Repeat the listing word for word. No pictures belong in the copy.

> [Stored data]
————————

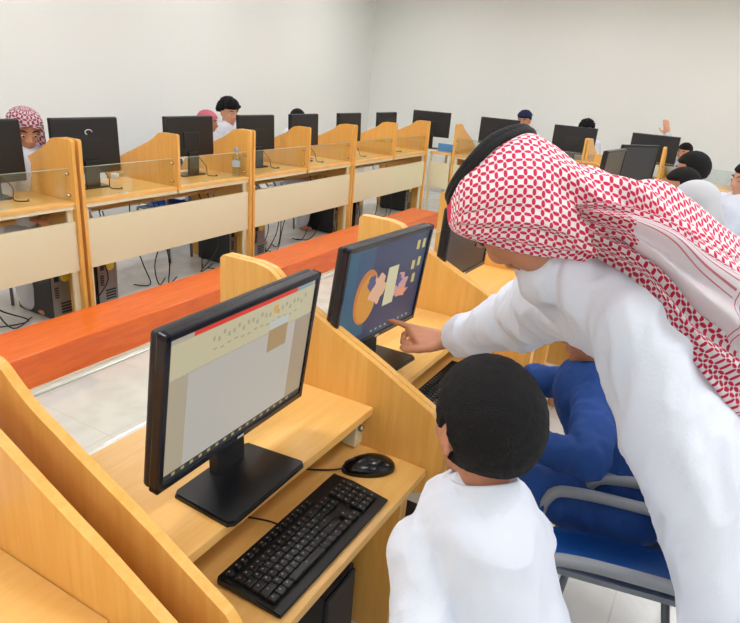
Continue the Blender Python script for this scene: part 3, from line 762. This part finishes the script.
def seated(label, hip, face_deg, k, top, skin=SKIN, head=None, hair='short', cloth=THOBE, look=None, arms=None, lean=.12, vox=.011, scarf=None, group=None, hips_z=.50, legs=True, head_fwd=None, ehair=None, headup=None, raised=None, feat=True, bk=None, collar=False, swid=.15, sz=.03, seed=1, loose=1.0):
    """a seated figure. hip=(x,y); face_deg world heading; k size factor; head = optional head centre"""
    f = V((math.cos(math.radians(face_deg)), math.sin(math.radians(face_deg)), 0)); up = V((0, 0, 1)); r = f.cross(up)
    hp = V((hip[0], hip[1], hips_z)); root = thing('person', label, 'person', (hip[0], hip[1], 0), 0, group); loc = root.location.copy()
    bk = k if bk is None else bk
    hc = V(head) if head is not None else hp+up*.62*k*1.0+f*lean
    neck = hc-V((0, 0, .105*k))-f*.03*k
    k0_ = k; k = bk; ch = neck-V((0, 0, .12*k))-f*.0*k
    hf = V(head_fwd) if head_fwd is not None else (f+V((0, 0, -.15)))
    R = frame(headup if headup is not None else up+f*.12, hf)
    sh = [ch+r*swid*k*s+V((0, 0, sz*k)) for s in (-1, 1)]
    kn = [hp+f*.36*k+r*.09*s*k+V((0, 0, .02)) for s in (-1, 1)]; an = [V((q.x, q.y, .07))+f*.02 for q in kn]
    if arms is None:
        arms = [(sh[i]+r*s*.05*k-V((0, 0, .22*k))+f*.08*k, sh[i]+r*s*-.0*k-V((0, 0, .24*k))+f*.30*k) for i, s in ((0, -1), (1, 1))]
    # body
    bm = B(); head_shapes(bm, hc, R, k0_, True, feat)
    caps(bm, neck-V((0, 0, .04*k)), hc-R @ V((0, .02*k, .05*k)), .050*k, .048*k0_)
    caps(bm, hp+up*.03, ch, .115*k, .12*k); caps(bm, sh[0], sh[1], .06*k, .06*k)
    for i in (0, 1):
        e, w = V(arms[i][0]), V(arms[i][1]); caps(bm, sh[i], e, .045*k, .036*k); caps(bm, e, w, .036*k, .026*k)
        hand_shapes(bm, w, (w-e), up if abs((w-e).normalized().z) < .8 else f, k*(.9 if abs((w-e).normalized().z) < .8 else 1.15), .35 if abs((w-e).normalized().z) < .8 else .08, thumb=(1 if i == 0 else -1))
        if legs: caps(bm, hp+r*.08*k*(-1, 1)[i], kn[i], .075*k, .055*k); caps(bm, kn[i], an[i], .055*k, .04*k); caps(bm, an[i]-V((0, 0, .03)), an[i]+f*.14*k-V((0, 0, .035)), .035*k, .03*k)
    me = remesh(bm, vox*.8, 2); obj('body', None, skin, root, me=shift(me, loc))
    # clothing
    bm = B(); caps(bm, hp+up*.02, ch+up*.01, .15*k*loose, .145*k*loose); [caps(bm, neck-V((0, 0, .03*k)), q_, .062*k, .076*k) for q_ in sh]; caps(bm, sh[0], sh[1], .08*k, .08*k); caps(bm, ch, neck-V((0, 0, .015*k)), .10*k, .062*k)
    for i in (0, 1):
        e, w = V(arms[i][0]), V(arms[i][1]); caps(bm, sh[i], e, .076*k, .066*k); caps(bm, e, e.lerp(w, .93), .064*k, .05*k)
        if legs: caps(bm, hp+r*.08*k*(-1, 1)[i], kn[i], .11*k, .09*k); caps(bm, kn[i], an[i]+V((0, 0, .04)), .09*k, .08*k)
    if legs: caps(bm, hp+f*.1*k, hp+f*.33*k, .1*k, .09*k)
    me = remesh(bm, vox, 3, cloth_fold(seed, .008*k, (12, 12, 6), .0035 if vox < .01 else 0)); obj('robe' if cloth is THOBE else 'clothes', None, cloth, root, me=shift(me, loc))
    k = k0_
    if collar:
        cax = (hc-neck).normalized(); a_ = cax.cross(V((0, 1, 0))).normalized(); b_ = cax.cross(a_); bm = B(); Rg = []
        for rr, z in ((.076, -.035), (.064, -.008), (.059, .020), (.059, .028), (.055, .028), (.054, .0)):
            Rg.append([bm.verts.new(neck+cax*(z+.004*math.sin(q*2*math.pi/32*2))*k+(a_*math.cos(q*2*math.pi/32)+b_*math.sin(q*2*math.pi/32))*rr*k-loc) for q in range(32)])
        for a__, b__ in zip(Rg, Rg[1:]):
            for q in range(32): bm.faces.new((a__[q], a__[(q+1) % 32], b__[(q+1) % 32], b__[q]))
        obj('collar', bm, cloth, root, True)
    eyes(root, hc, R, k, loc)
    if hair and not scarf:
        hp_ = dict(short=dict(), curly=dict(thick=.030, rough=.020, low=-.01, front=.055), cap=dict(thick=.010, rough=.002, low=.0, front=.045))[hair]
        obj('hair', hair_mesh(hc, R, k, loc, seed=seed, **hp_), HAIR, root, True)
    if hair == 'cap':
        capm = mat('navy_cap', (28, 44, 92), .7); bm = B()
        prof = [(.001, .125), (.05, .115), (.085, .085), (.098, .062), (.1, .052)]
        n = 28; Rg = [[bm.verts.new(hc+R @ (V((rr*math.cos(a*2*math.pi/n)*.92, rr*1.12*math.sin(a*2*math.pi/n)-.012, z+.012))*k)-loc) for a in range(n)] for rr, z in prof]
        for a, b in zip(Rg, Rg[1:]):
            for q in range(n): bm.faces.new((a[q], a[(q+1) % n], b[(q+1) % n], b[q]))
        bm.faces.new(Rg[0]); bmesh.ops.solidify(bm, geom=bm.faces[:], thickness=.003); obj('baseball_cap', bm, capm, root, True)
    if scarf: ghutra_simple(root, hc, R, k, loc, scarf, seed=seed)
    return root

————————

> [In response]
Continue the Blender Python script for this scene: part 3, from line 762. This part finishes the script.
def seated(label, hip, face_deg, k, top, skin=SKIN, head=None, hair='short', cloth=THOBE, look=None, arms=None, lean=.12, vox=.011, scarf=None, group=None, hips_z=.50, legs=True, head_fwd=None, ehair=None, headup=None, raised=None, feat=True, bk=None, collar=False, swid=.15, sz=.03, seed=1, loose=1.0):
    """a seated figure. hip=(x,y); face_deg world heading; k size factor; head = optional head centre"""
    f = V((math.cos(math.radians(face_deg)), math.sin(math.radians(face_deg)), 0)); up = V((0, 0, 1)); r = f.cross(up)
    hp = V((hip[0], hip[1], hips_z)); root = thing('person', label, 'person', (hip[0], hip[1], 0), 0, group); loc = root.location.copy()
    bk = k if bk is None else bk
    hc = V(head) if head is not None else hp+up*.62*k*1.0+f*lean
    neck = hc-V((0, 0, .105*k))-f*.03*k
    k0_ = k; k = bk; ch = neck-V((0, 0, .12*k))-f*.0*k
    hf = V(head_fwd) if head_fwd is not None else (f+V((0, 0, -.15)))
    R = frame(headup if headup is not None else up+f*.12, hf)
    sh = [ch+r*swid*k*s+V((0, 0, sz*k)) for s in (-1, 1)]
    kn = [hp+f*.36*k+r*.09*s*k+V((0, 0, .02)) for s in (-1, 1)]; an = [V((q.x, q.y, .07))+f*.02 for q in kn]
    if arms is None:
        arms = [(sh[i]+r*s*.05*k-V((0, 0, .22*k))+f*.08*k, sh[i]+r*s*-.0*k-V((0, 0, .24*k))+f*.30*k) for i, s in ((0, -1), (1, 1))]
    # body
    bm = B(); head_shapes(bm, hc, R, k0_, True, feat)
    caps(bm, neck-V((0, 0, .04*k)), hc-R @ V((0, .02*k, .05*k)), .050*k, .048*k0_)
    caps(bm, hp+up*.03, ch, .115*k, .12*k); caps(bm, sh[0], sh[1], .06*k, .06*k)
    for i in (0, 1):
        e, w = V(arms[i][0]), V(arms[i][1]); caps(bm, sh[i], e, .045*k, .036*k); caps(bm, e, w, .036*k, .026*k)
        hand_shapes(bm, w, (w-e), up if abs((w-e).normalized().z) < .8 else f, k*(.9 if abs((w-e).normalized().z) < .8 else 1.15), .35 if abs((w-e).normalized().z) < .8 else .08, thumb=(1 if i == 0 else -1))
        if legs: caps(bm, hp+r*.08*k*(-1, 1)[i], kn[i], .075*k, .055*k); caps(bm, kn[i], an[i], .055*k, .04*k); caps(bm, an[i]-V((0, 0, .03)), an[i]+f*.14*k-V((0, 0, .035)), .035*k, .03*k)
    me = remesh(bm, vox*.8, 2); obj('body', None, skin, root, me=shift(me, loc))
    # clothing
    bm = B(); caps(bm, hp+up*.02, ch+up*.01, .15*k*loose, .145*k*loose); [caps(bm, neck-V((0, 0, .03*k)), q_, .062*k, .076*k) for q_ in sh]; caps(bm, sh[0], sh[1], .08*k, .08*k); caps(bm, ch, neck-V((0, 0, .015*k)), .10*k, .062*k)
    for i in (0, 1):
        e, w = V(arms[i][0]), V(arms[i][1]); caps(bm, sh[i], e, .076*k, .066*k); caps(bm, e, e.lerp(w, .93), .064*k, .05*k)
        if legs: caps(bm, hp+r*.08*k*(-1, 1)[i], kn[i], .11*k, .09*k); caps(bm, kn[i], an[i]+V((0, 0, .04)), .09*k, .08*k)
    if legs: caps(bm, hp+f*.1*k, hp+f*.33*k, .1*k, .09*k)
    me = remesh(bm, vox, 3, cloth_fold(seed, .008*k, (12, 12, 6), .0035 if vox < .01 else 0)); obj('robe' if cloth is THOBE else 'clothes', None, cloth, root, me=shift(me, loc))
    k = k0_
    if collar:
        cax = (hc-neck).normalized(); a_ = cax.cross(V((0, 1, 0))).normalized(); b_ = cax.cross(a_); bm = B(); Rg = []
        for rr, z in ((.076, -.035), (.064, -.008), (.059, .020), (.059, .028), (.055, .028), (.054, .0)):
            Rg.append([bm.verts.new(neck+cax*(z+.004*math.sin(q*2*math.pi/32*2))*k+(a_*math.cos(q*2*math.pi/32)+b_*math.sin(q*2*math.pi/32))*rr*k-loc) for q in range(32)])
        for a__, b__ in zip(Rg, Rg[1:]):
            for q in range(32): bm.faces.new((a__[q], a__[(q+1) % 32], b__[(q+1) % 32], b__[q]))
        obj('collar', bm, cloth, root, True)
    eyes(root, hc, R, k, loc)
    if hair and not scarf:
        hp_ = dict(short=dict(), curly=dict(thick=.030, rough=.020, low=-.01, front=.055), cap=dict(thick=.010, rough=.002, low=.0, front=.045))[hair]
        obj('hair', hair_mesh(hc, R, k, loc, seed=seed, **hp_), HAIR, root, True)
    if hair == 'cap':
        capm = mat('navy_cap', (28, 44, 92), .7); bm = B()
        prof = [(.001, .125), (.05, .115), (.085, .085), (.098, .062), (.1, .052)]
        n = 28; Rg = [[bm.verts.new(hc+R @ (V((rr*math.cos(a*2*math.pi/n)*.92, rr*1.12*math.sin(a*2*math.pi/n)-.012, z+.012))*k)-loc) for a in range(n)] for rr, z in prof]
        for a, b in zip(Rg, Rg[1:]):
            for q in range(n): bm.faces.new((a[q], a[(q+1) % n], b[(q+1) % n], b[q]))
        bm.faces.new(Rg[0]); bmesh.ops.solidify(bm, geom=bm.faces[:], thickness=.003); obj('baseball_cap', bm, capm, root, True)
    if scarf: ghutra_simple(root, hc, R, k, loc, scarf, seed=seed)
    return root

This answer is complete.